Yes, I made it a point to be mediocre and it is slowly killing me. Like a leaf blown by the wind, I have let myself be brought to directions not of my own choosing, because I did not have desire to blaze my own path. Not that I have not been making decisions on my own entirely, I still did make those major choices in my life: to be a doctor, to be a wife, to be a mother, but lately I have noted that on the day to day hustle and bustle , I made myself too engrossed with making a living that I have neglected to live. Yes, like most thirtysomethings today, I have buried the once-was diamond in the rough within me with the coals of work and labor.

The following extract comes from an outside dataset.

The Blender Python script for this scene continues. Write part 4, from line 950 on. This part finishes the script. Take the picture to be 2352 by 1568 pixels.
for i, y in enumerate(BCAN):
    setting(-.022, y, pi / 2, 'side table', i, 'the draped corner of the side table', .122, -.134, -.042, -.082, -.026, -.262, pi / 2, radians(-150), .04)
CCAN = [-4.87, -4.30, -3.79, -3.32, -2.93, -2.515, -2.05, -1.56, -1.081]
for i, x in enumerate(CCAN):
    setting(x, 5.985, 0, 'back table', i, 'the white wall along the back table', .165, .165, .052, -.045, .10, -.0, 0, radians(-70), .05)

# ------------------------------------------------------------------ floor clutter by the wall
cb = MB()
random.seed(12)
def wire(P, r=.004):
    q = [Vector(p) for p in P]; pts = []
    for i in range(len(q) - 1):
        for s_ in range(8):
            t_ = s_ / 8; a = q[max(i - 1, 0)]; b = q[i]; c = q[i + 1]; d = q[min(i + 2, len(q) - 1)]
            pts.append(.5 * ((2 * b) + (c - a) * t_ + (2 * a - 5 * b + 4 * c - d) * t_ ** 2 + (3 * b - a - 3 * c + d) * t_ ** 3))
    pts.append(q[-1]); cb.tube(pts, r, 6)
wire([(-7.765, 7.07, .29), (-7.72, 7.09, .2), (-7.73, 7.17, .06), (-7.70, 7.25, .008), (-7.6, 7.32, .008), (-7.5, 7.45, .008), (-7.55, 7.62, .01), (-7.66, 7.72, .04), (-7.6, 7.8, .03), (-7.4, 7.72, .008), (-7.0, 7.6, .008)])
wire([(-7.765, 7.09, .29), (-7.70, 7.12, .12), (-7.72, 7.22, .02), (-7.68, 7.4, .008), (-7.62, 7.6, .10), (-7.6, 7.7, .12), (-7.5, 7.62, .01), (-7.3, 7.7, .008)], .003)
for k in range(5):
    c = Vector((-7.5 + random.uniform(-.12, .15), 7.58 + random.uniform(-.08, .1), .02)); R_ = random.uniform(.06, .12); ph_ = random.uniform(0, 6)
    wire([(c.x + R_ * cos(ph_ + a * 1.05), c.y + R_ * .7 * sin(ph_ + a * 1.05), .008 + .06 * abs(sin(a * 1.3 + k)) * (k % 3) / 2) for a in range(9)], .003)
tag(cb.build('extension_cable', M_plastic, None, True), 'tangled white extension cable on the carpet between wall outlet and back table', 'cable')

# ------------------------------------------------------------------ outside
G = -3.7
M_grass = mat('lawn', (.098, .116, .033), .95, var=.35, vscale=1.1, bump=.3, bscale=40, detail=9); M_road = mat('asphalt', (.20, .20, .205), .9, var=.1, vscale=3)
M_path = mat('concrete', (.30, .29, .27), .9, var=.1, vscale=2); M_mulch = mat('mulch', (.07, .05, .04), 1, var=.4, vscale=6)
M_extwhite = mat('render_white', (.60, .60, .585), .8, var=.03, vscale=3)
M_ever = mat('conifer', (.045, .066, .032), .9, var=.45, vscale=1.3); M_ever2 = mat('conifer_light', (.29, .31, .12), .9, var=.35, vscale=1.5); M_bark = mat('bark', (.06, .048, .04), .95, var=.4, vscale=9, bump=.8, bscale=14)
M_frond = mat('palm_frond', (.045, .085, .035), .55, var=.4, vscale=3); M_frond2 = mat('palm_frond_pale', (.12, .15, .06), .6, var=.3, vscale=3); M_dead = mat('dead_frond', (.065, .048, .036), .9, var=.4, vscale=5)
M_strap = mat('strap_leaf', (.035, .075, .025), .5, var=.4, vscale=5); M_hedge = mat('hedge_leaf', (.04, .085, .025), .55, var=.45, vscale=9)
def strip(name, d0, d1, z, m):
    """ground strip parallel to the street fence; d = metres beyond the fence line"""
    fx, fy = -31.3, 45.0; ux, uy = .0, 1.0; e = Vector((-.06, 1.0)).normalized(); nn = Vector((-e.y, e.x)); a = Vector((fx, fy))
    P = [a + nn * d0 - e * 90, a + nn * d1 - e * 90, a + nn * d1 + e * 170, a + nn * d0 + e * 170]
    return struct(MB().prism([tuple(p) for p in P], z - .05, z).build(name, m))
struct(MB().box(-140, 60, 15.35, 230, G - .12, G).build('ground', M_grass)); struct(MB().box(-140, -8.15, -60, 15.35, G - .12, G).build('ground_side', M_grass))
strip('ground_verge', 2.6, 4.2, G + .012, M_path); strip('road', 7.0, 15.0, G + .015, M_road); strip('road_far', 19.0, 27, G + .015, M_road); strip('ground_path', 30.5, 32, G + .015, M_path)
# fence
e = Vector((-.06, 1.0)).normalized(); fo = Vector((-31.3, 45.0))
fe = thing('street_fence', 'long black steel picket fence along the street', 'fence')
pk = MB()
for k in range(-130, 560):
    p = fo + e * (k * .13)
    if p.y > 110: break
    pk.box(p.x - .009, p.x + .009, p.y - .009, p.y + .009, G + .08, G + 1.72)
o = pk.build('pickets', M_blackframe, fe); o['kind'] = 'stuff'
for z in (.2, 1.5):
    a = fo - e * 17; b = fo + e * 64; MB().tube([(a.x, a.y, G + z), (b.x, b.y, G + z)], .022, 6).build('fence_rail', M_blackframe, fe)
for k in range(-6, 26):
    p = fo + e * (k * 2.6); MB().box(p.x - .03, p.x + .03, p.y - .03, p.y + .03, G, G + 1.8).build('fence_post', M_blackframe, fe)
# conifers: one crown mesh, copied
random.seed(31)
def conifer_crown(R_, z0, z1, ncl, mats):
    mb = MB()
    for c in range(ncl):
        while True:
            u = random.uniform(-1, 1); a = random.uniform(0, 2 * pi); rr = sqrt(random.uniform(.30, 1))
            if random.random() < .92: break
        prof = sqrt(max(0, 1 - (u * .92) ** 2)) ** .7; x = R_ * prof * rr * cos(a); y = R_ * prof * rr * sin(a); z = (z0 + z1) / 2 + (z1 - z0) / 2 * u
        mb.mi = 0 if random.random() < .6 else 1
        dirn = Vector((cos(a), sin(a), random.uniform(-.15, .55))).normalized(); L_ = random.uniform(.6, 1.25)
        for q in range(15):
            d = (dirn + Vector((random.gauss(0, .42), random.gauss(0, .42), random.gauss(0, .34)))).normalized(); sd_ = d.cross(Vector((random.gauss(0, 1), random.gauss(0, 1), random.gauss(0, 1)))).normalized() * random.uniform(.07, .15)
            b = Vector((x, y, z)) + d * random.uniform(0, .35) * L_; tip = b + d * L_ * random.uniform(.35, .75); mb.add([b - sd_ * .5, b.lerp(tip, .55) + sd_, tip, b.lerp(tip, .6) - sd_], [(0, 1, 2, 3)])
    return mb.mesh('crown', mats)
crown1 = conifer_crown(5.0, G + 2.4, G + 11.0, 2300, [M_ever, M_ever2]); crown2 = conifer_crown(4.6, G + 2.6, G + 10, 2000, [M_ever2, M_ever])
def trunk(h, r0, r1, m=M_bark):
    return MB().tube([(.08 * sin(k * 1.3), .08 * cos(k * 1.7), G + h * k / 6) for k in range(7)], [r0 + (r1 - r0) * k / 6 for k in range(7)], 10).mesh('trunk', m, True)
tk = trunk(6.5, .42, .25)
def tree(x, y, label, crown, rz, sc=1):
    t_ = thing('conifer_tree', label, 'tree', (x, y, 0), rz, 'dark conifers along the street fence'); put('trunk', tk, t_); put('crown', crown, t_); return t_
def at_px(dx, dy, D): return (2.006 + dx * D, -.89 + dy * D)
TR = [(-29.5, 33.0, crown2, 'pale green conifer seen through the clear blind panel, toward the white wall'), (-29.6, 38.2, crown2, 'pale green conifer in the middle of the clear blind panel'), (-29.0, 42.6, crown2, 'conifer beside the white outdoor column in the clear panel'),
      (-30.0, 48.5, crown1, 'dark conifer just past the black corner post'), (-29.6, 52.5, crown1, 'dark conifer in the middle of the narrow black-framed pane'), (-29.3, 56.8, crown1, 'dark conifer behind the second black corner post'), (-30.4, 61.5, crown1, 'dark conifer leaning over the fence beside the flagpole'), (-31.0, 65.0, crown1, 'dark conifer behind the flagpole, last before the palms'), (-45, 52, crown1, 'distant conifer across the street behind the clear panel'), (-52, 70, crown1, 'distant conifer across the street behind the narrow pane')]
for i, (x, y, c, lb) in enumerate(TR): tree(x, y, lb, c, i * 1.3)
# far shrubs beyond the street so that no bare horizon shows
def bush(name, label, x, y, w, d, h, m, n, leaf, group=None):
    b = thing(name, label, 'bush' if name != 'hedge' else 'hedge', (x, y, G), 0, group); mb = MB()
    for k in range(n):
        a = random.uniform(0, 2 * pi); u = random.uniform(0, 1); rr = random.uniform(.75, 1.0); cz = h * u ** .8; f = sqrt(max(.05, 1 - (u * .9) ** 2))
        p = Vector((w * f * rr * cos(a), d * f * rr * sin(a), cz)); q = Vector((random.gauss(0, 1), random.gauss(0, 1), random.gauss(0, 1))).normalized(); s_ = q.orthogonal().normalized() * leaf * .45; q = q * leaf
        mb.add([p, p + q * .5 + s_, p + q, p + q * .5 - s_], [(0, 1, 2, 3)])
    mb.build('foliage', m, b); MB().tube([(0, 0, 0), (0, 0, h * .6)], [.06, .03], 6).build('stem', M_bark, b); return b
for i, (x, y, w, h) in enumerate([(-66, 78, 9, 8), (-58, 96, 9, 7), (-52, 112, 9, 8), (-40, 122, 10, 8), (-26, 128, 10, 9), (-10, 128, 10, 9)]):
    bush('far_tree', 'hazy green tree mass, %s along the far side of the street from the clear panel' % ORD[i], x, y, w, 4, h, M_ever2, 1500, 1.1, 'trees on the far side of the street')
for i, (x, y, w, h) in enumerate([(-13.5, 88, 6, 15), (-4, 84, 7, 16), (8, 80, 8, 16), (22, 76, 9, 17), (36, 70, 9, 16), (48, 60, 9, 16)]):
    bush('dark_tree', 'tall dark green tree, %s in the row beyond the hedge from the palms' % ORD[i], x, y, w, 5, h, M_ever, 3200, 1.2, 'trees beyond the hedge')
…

But no more. I no longer want to be in this place, the middle of nowhere, the middle of nothing, to be known as no one. I want to stand out, I want to be noticed, I want to be me. Seizing the day might be the cry of a younger generation just about to start their lives, but it is also my cry, the cry of a person who no longer wishes life to pass me by. I will no longer be satisfied with making do with what I have and letting others take the lead. I am me. I am special. I have the power to make a difference. And I will make the difference.
Mediocre. No more. I will make you notice me. I will have your attention. I will live.

1 comment:

  1. That's the way to go, Cathy. We should always aim for excellence. I love that you are writing again. It has been your forte way back in high school.